Quick to acknowledge his wussy-ness, Davis told Imus he was in Atlanta, Georgia this morning, because CBS is sharing this year’s tournament coverage with TBS, TNT, and TruTV. Rather than combining to form one company, the erstwhile competitors are partnering to produce one single event, a setup Davis called “unprecedented.”
Imus, however, called it redundant. “We know all this, Seth,” he said, then admitted he was unable to recognize Davis on television yesterday because TNT used a different camera angle than Imus was used to.
Seizing an opportunity that might not come again, Davis said, “I didn’t realize you were so easily confused.”
The new arrangement for this year’s NCAA games is just the beginning of an arrangement that will carry CBS, TBS, and its affiliates into the next decade. “They’ve been figuring it out as they go along, and oftentimes waiting until the last possible second to make firm decisions, because they don’t always know what they’re dealing with,” he said, referring to the network executives.
So far, the response to the new system has been positive, a sentiment Imus seemed to share as he complimented the performance of pre-game and halftime show hosts Greg Gumbel, Ernie Johnson, and Greg Anthony, whom Davis deemed “phenomenal.”
“Phenomenal is way overstating his abilities,” Imus said. “He’s fine. He’s serviceable.”

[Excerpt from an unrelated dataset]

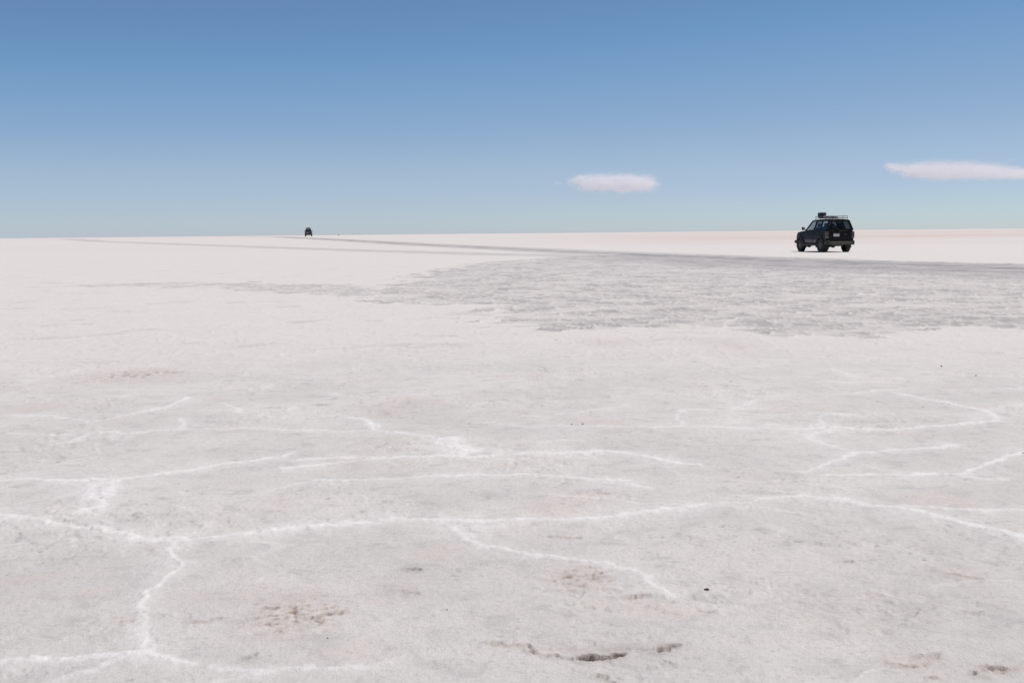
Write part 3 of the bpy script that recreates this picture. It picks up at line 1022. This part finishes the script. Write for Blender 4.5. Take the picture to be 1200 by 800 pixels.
    ring = [(.42 - .05 * math.sin(k / 16 * 2 * math.pi), .38 + .18 * math.cos(k / 16 * 2 * math.pi), 1.16 + .17 * math.sin(k / 16 * 2 * math.pi)) for k in range(17)]
    sw.tube(ring, .015, 6); sw.build('steering_wheel', M['trim'], root)
    fl = MB(); fl.box(-2.1, .8, -.78, .78, .66, .70); fl.build('cabin_floor', M['seat'], root)
    # --- roof rack
    rk = MB()
    z0, z1 = 1.885, 1.985
    for y in (-.52, .52):
        rk.tube([(.05, y, z1), (-1.98, y, z1)], .016, 8); rk.tube([(.05, y, z0), (-1.98, y, z0)], .014, 8)
    for x in (.05, -1.98): rk.tube([(x, -.52, z1), (x, .52, z1)], .016, 8)
    rack = rk.build('roof_rack', M['rack'], root)
    for k in range(9):
        x = .05 - 2.03 * k / 8
        q = MB(); q.tube([(x, -.52, z0), (x, .52, z0)], .014, 8); q.build('crossbar', M['rack'], rack)
    for y in (-.52, .52):
        for x in (.05, -.62, -1.30, -1.98):
            q = MB(); q.tube([(x, y, z1), (x, y, 1.80)], .015, 8); q.build('rack_post', M['rack'], rack)
    # belt and roof sit a little higher than drawn
    def lift(o):
        for v in o.data.vertices:
            if v.co.x < -1.25: v.co.x = -1.25 + (v.co.x + 1.25) * .80
            v.co.z += .075 * max(0.0, min(1.0, (v.co.z - .70) / .55))
    for o in root.children:
        if o.name.startswith('wheel') and not o.name.startswith('wheel_arch'): continue
        lift(o)
        for c in o.children: lift(c)
    return root


M['paint_black'] = simple('navy_black_paint', (.0065, .006, .0068), .36, spec=.13, coat=.03, dust=(.012, .011, .011), scale=2.5)
M['paint_slate_hazed'] = simple('hazed_slate_paint', (.065, .055, .065), .40, spec=.3, coat=.1, dust=(.10, .085, .09), scale=2.5)  # slate made paler: the haze of distance is painted into this colour


def to_world(root, p):
    return root.matrix_world @ Vector(p)


def lump(name, mat, dims, seed, parent=None, wob=.12):
    """a soft packed bag: rounded box with sagging, creased sides"""
    t = bmesh.new()
    bmesh.ops.create_cube(t, size=2.0)
    bmesh.ops.subdivide_edges(t, edges=list(t.edges), cuts=7, use_grid_fill=True)
    r_ = random.Random(seed); ph = [r_.uniform(0, 6.28) for _ in range(6)]
    for v in t.verts:
        c = v.co.copy()
        n = Vector([math.copysign(abs(a) ** .999, a) for a in c]); q = n.normalized()
        k = (abs(q.x) ** 4 + abs(q.y) ** 4 + abs(q.z) ** 4) ** -.25
        f = 1 + wob * (.5 * math.sin(5 * q.x + ph[0]) * math.sin(4 * q.y + ph[1]) + .35 * math.sin(9 * q.z + ph[2] + 3 * q.x) + .2 * math.sin(14 * q.y + ph[3]))
        w = q * k * f
        v.co = Vector((w.x * dims[0] / 2, w.y * dims[1] / 2, (max(w.z, -.93) + .93) / 1.93 * dims[2]))
    for f in t.faces: f.smooth = True
    mb = MB(); mb.bm.free(); mb.bm = t
    return mb.build(name, mat, parent)


# nearer car: seen from behind, its left side showing
px, py = 965.5, 294.1
d_ = 65.4
az_ = math.atan((px - 600) / FPX)
cx, cy = d_ * math.tan(az_), d_
near = make_wagon('paint_black')
near.location = (cx, cy, float(swell(np.array([cx]), np.array([cy]))[0]) - .012)
near.rotation_euler = (0, 0, math.pi / 2 - az_ + R(25.5))
tag(near, 'near dark off-road wagon with grey door cladding and a loaded roof rack', 'car', 'off-road cars crossing the salt plain')
bpy.context.view_layer.update()

RZ = near.rotation_euler.z
rack_top = 1.974
for (lx, ly, dims, mat, nm, lab, cat, sd) in (
        (-.22, .26, (.42, .40, .32), 'bag_dark', 'duffel_bag', 'dark bulging duffel bag strapped at the front of the roof rack', 'bag', 3),
        (-.85, .05, (.60, .70, .13), 'bag_pale', 'sack', 'pale flat sack lying on the middle of the roof rack', 'sack', 5)):
    o = lump(nm, M[mat], dims, sd)
    o.location = to_world(near, (lx, ly, rack_top)); o.rotation_euler = (0, 0, RZ + R(8))
    tag(o, lab, cat)
    if nm == 'duffel_bag':
        s_ = MB()
        for yy in (-.11, .11):
            rows = []
            for k in range(17):
                a = math.pi * k / 16
                ca, sa = math.cos(a), math.sin(a)
                kk = (abs(ca) ** 4 + abs(sa) ** 4) ** -.25
                rows.append([(ca * kk * .234, yy + e, .164 + (sa * kk) * .172) for e in (-.02, .02)])
            s_.grid(rows)
        s_.build('strap', M['strap'], o)

# farther car: only its tail shows, close to the horizon
fx, fy = -236.0 / FPX * 281, 281.0
far_car = make_wagon('paint_slate_hazed')
far_car.location = (fx, fy, float(swell(np.array([fx]), np.array([fy]))[0]) - .005)
far_car.rotation_euler = (0, 0, math.pi / 2 + math.atan2(-fx, fy) - R(1.5))
tag(far_car, 'tiny off-road car seen from behind, its slate grey lightened to stand for haze, far off near the horizon', 'car', 'off-road cars crossing the salt plain')
bpy.context.view_layer.update()
fb_ = lump('luggage_bundle', M['bag_dark'], (1.3, 1.0, .24), 9)
fb_.location = to_world(far_car, (-.95, 0, rack_top)); fb_.rotation_euler = (0, 0, far_car.rotation_euler.z)
tag(fb_, 'low dark bundle on the roof of the far car', 'luggage')


# ------------------------------------------------------------------ small loose stones
def stone(px_, py_, w, h_, seed, mat, label, flat=.6, group='loose stones lying on the salt'):
    x, y = at(px_, py_)
    t = bmesh.new()
    bmesh.ops.create_icosphere(t, subdivisions=2, radius=1.0)
    blocky = w > .03 and mat == 'stone_dark'
    r_ = random.Random(seed)
    cuts = [(Vector((r_.uniform(-1, 1), r_.uniform(-1, 1), r_.uniform(-.6, 1))).normalized(), r_.uniform(.45, .85)) for _ in range(9)]
    if blocky:        # a broken, angular piece with a notch in its top
        cuts = [(Vector((1, .1, 0)).normalized(), .62), (Vector((-1, .15, 0)).normalized(), .66), (Vector((.1, 1, .1)).normalized(), .6), (Vector((0, -1, .2)).normalized(), .55), (Vector((.55, 0, 1)).normalized(), .55), (Vector((-.4, .1, 1)).normalized(), .42)]
    for v in t.verts:
        for n_, k in cuts:
            e = v.co.dot(n_) - k
            if e > 0: v.co -= n_ * e
        v.co = Vector((v.co.x * w * .4, v.co.y * w * flat * .5, (v.co.z + .55) * h_ * .55))
    mb = MB(); mb.bm.free(); mb.bm = t
    o = mb.build('stone', M[mat])
    o.location = (x, y, 0); o.rotation_euler = (0, 0, r_.uniform(-.6, .6))
    tag(o, label, 'stone', group)
    return o


STONES = [
    (828, 691, .034, .010, 'stone_dark', 'black angular stone, the largest and darkest lying loose on the salt'),
    (524, 714.5, .007, .005, 'stone_dark', 'small dark stone alone on smooth salt below the narrow hollow'),
    (384, 747.5, .011, .005, 'stone_dark', 'dark flat stone below the cluster of broken crust'),
    (180, 739, .009, .004, 'stone_brown', 'small brown stone right of the downward running white seam'),
    (1103, 429, .022, .014, 'stone_brown', 'brown stone on pale salt at right, farther than the white seams'),
    (1143.5, 440.5, .020, .012, 'stone_brown', 'brown stone nearest the right edge on the far pale salt'),
    (683, 497, .016, .009, 'stone_brown', 'right one of two small brown stones close together'),
    (670, 497.3, .016, .008, 'stone_brown', 'left one of two small brown stones close together'),
    (1199, 532, .030, .014, 'stone_brown', 'reddish brown stone on a white seam at the right edge'),
]
for i, (a, b_, w_, h_, m_, lab) in enumerate(STONES):
    if m_: stone(a, b_, w_, h_, 40 + i, m_, lab)

# a far rock that shows as a speck on the skyline
rx_, ry_ = (399 - 600) / FPX * 640, 640.0
rk_ = lump('rock', M['stone_brown'], (.7, .6, .45), 12, wob=.2)
rk_.location = (rx_, ry_, float(swell(np.array([rx_]), np.array([ry_]))[0]) - .05)
tag(rk_, 'faint dark rock on the skyline right of the far car', 'rock')


# ------------------------------------------------------------------ clouds: thousands of bright flakes of mist, thinning outwards
def cloud_material():
    m, n, l, p = new_mat('cloud_mist')
    n.remove(p)
    out = n['Material Output']
    df = n.new('ShaderNodeBsdfDiffuse'); df.inputs['Color'].default_value = (.965, .968, .985, 1)
    tl = n.new('ShaderNodeBsdfTranslucent'); tl.inputs['Color'].default_value = (.965, .968, .985, 1)
    mx = n.new('ShaderNodeMixShader'); mx.inputs[0].default_value = .5
    l.new(df.outputs[0], mx.inputs[1]); l.new(tl.outputs[0], mx.inputs[2]); l.new(mx.outputs[0], out.inputs['Surface'])
    return m


M['cloud'] = cloud_material()


def cloud(name, label, puffs, n, seed):
    """puffs: (px, py, half width px, half height px, weight) seen from the camera at CD metres, each with real depth"""
    CD = 9000.0
    rs = np.random.RandomState(seed)
    w = np.array([p[4] * p[2] * p[3] for p in puffs]); w = w / w.sum()
    cs = []
    for p in puffs:
        v = _cm @ Vector(((p[0] - 600.0) / FPX, (400.0 - p[1]) / FPX, -1.0)); v *= CD / v.y
        cs.append((v.x, v.y, v.z + CAM_H, p[2] * CD / FPX, p[3] * CD / FPX))
    cs = np.array(cs)
    k = rs.choice(len(puffs), n, p=w)
    q = rs.normal(size=(n, 3)); q /= np.linalg.norm(q, axis=1)[:, None]
    rr0 = rs.rand(n) ** .45
    q *= rr0[:, None] * (1 + .24 * rs.normal(size=n))[:, None]
    c = np.stack([cs[k, 0] + q[:, 0] * cs[k, 3], cs[k, 1] + q[:, 1] * cs[k, 3] * .7, cs[k, 2] + q[:, 2] * cs[k, 4]], -1)
    # ragged margins: mist is missing where the air is dry
    dry = .6 * fbm(c[:, 0] / 75, c[:, 2] / 34, 5, 101 + seed, .62) + .4 * fbm(c[:, 0] / 60 + 9, c[:, 1] / 60, 4, 107 + seed)
    keep = dry + 1.25 * (1 - rr0) + .10 > rs.rand(n) * .28
    c = c[keep]; n = len(c)
    o0 = c.mean(0)
    c -= o0
    s = rs.uniform(.95, 2.0, n)[:, None]
    a = rs.normal(size=(n, 3)); a /= np.linalg.norm(a, axis=1)[:, None]
    b = np.cross(a, rs.normal(size=(n, 3))); b /= np.linalg.norm(b, axis=1)[:, None]
    V = np.stack([c - a * s - b * s * .6, c + a * s - b * s * .6, c + b * s], 1).reshape(-1, 3)
    me = bpy.data.meshes.new(name)
    me.vertices.add(n * 3); me.vertices.foreach_set('co', V.astype(np.float32).ravel())
    me.loops.add(n * 3); me.loops.foreach_set('vertex_index', np.arange(n * 3, dtype=np.int32))
    me.polygons.add(n); me.polygons.foreach_set('loop_start', (np.arange(n) * 3).astype(np.int32))
    me.update(calc_edges=True)
    me.materials.append(M['cloud'])
    o = bpy.data.objects.new(name, me); COL.objects.link(o)
    o.location = o0
    tag(o, label, 'cloud', 'small flat clouds low in the sky')


cloud('cloud', 'small flat pale cloud left of the near car with a wisp on its left end',
      [(690, 214, 20, 10, 1), (712, 214, 24, 11, 1.1), (736, 214, 24, 11, 1.1), (755, 215, 17, 10, 1), (680, 211, 8, 6, .8),
       (668, 212, 8, 5, .12), (653, 214.5, 7, 3, .07), (733, 223, 14, 4, .35)], 150000, 3)
cloud('cloud', 'longer flat pale cloud above the near car, cut by the frame',
      [(1050, 197, 14, 7, .55), (1075, 199, 22, 10, 1), (1102, 200, 28, 12, 1.1), (1132, 200, 28, 11.5, 1.1), (1160, 201, 26, 10, 1), (1190, 203, 26, 8, .9), (1225, 204, 30, 8, .8), (1262, 205, 22, 6, .6),
       (1042, 194, 7, 4, .3), (1062, 206, 6, 3, .25), (1185, 188, 8, 3, .04)], 230000, 5)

Another new face to the NCAA broadcast is TBS’s Charles Barkley. “He’s really a very sweet guy,” Davis gushed. “He’s just a really good soul.”
Though there was some “hand-wringing,” presumably by people with way too much time on theirs, that Barkley’s NBA expertise would hinder his NCAA abilities, Davis insisted Barkley closely follows college basketball. And besides, “It doesn’t matter what Charles Barkley’s talking about,” he added. “Whether it’s politics, or movies, or anything—you want to hear what he has to say.”
One of the bigger surprises of yesterday’s tournament was third-seeded Kentucky coming thisclose to elimination at the hands of Princeton. “Their best three players are freshman,” Davis said of Kentucky. “You watch those guys during the year, and they make all this progress. And then they get into the tournament and they play like freshman again, because they’ve never been in a situation where if you lose, your season’s over.”
Interestingly, Imus has Kentucky in his Final Four. “It’s going to be hard for them to beat Ohio State,” Davis said, dashing Imus’s dreams of bracket glory. “But I’ve been known to be wrong once or twice.”
Translation: The I-Man’s going down.